**BRIEF**
Of the lines in this material, how many contain "scene"? Answer with a single number only.
--- START OF SUPPLIED MATERIAL ---
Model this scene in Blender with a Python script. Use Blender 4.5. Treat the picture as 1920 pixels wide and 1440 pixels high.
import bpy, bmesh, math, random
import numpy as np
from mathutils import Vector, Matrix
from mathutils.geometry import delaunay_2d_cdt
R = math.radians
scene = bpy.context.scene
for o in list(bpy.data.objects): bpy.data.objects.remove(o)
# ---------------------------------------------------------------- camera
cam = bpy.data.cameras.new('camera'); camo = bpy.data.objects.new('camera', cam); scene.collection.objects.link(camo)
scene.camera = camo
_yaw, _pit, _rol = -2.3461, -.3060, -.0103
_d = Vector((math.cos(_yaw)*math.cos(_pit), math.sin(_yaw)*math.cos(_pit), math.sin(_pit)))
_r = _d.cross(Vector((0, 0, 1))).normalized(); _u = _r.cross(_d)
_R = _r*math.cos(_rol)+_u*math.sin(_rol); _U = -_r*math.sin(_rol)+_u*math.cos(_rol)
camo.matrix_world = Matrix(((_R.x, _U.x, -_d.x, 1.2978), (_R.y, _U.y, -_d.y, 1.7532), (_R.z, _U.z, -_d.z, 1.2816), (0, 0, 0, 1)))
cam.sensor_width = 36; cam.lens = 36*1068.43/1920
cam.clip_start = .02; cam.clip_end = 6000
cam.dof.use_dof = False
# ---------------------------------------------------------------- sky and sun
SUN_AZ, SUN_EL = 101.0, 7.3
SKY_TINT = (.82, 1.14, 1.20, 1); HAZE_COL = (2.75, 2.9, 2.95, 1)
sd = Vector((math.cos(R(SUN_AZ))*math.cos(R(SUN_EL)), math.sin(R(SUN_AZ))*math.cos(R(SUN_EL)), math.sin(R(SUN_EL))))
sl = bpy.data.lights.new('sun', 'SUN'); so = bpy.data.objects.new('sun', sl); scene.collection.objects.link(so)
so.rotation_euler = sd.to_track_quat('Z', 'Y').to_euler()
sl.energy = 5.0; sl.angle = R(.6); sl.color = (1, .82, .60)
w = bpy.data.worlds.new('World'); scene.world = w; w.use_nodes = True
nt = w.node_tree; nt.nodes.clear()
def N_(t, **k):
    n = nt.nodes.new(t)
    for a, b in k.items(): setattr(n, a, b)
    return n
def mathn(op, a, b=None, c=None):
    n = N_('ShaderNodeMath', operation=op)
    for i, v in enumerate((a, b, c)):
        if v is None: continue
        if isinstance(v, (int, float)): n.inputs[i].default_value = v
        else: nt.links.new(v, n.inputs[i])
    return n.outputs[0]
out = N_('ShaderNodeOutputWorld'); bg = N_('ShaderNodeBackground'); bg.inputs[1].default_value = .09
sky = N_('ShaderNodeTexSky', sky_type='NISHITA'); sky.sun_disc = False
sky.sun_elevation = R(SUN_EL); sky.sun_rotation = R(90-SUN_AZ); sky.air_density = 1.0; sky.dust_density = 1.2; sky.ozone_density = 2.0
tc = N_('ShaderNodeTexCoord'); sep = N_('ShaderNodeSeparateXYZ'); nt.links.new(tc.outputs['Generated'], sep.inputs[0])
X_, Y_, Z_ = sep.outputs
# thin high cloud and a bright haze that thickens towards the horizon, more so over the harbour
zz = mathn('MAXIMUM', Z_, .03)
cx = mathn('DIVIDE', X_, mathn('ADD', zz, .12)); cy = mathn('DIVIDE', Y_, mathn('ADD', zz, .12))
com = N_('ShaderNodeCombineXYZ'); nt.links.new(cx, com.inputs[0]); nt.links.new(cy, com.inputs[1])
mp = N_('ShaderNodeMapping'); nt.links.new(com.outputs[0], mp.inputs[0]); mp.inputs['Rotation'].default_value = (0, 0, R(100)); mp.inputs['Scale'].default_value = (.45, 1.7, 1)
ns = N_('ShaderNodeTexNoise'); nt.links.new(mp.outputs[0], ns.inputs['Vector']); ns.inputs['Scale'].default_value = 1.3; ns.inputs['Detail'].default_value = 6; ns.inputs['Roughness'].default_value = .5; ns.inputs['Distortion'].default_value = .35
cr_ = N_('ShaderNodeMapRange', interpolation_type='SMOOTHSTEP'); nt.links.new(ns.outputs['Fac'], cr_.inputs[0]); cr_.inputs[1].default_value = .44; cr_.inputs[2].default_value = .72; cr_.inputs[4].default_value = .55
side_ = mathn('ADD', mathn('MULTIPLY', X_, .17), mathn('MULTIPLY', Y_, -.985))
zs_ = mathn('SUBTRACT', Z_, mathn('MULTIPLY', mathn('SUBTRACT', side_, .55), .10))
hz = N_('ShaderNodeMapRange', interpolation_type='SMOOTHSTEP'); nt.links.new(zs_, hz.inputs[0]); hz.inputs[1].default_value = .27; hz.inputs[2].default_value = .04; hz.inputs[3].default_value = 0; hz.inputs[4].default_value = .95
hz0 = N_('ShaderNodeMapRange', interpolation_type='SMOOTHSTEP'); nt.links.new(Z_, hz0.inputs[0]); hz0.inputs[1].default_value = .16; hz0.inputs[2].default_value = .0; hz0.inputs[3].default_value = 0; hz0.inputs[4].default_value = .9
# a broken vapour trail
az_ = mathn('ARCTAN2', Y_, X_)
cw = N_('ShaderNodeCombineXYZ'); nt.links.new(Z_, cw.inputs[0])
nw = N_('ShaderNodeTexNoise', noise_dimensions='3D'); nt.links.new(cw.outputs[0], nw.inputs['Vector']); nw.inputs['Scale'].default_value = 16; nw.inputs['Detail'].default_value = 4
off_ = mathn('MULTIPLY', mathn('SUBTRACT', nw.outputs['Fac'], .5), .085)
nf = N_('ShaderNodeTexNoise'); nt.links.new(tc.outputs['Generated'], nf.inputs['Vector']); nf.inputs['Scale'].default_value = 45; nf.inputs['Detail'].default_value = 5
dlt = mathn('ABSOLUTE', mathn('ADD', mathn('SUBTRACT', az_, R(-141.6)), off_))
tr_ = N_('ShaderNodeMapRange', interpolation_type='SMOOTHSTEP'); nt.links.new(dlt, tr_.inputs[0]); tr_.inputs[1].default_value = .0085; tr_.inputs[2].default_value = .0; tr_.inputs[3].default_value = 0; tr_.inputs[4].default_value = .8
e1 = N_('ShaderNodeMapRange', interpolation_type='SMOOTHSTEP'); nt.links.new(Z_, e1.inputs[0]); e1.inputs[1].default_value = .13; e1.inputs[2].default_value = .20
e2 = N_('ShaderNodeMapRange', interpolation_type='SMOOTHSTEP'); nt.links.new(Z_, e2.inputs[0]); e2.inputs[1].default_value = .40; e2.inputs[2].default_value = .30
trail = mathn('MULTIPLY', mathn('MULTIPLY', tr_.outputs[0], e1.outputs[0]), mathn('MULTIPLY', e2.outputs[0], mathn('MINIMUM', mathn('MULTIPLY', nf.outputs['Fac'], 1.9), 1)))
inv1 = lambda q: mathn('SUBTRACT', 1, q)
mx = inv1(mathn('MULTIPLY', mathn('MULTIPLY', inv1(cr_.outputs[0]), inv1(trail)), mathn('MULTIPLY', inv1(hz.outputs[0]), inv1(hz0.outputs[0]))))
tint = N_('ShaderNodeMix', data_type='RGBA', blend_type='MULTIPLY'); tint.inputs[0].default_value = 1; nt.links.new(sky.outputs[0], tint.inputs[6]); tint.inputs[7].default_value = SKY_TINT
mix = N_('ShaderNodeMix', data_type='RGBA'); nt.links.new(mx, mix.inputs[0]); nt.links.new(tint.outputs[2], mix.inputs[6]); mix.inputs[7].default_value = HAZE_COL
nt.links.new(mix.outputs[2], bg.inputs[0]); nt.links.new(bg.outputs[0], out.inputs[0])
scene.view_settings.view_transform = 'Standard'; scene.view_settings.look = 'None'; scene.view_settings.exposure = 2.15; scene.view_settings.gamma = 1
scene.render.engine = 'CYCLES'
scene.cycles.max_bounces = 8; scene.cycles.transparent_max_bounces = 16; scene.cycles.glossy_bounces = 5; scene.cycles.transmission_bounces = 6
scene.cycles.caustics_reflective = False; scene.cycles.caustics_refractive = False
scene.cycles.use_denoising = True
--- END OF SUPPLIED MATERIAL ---
**EXERCISE ANSWER**
11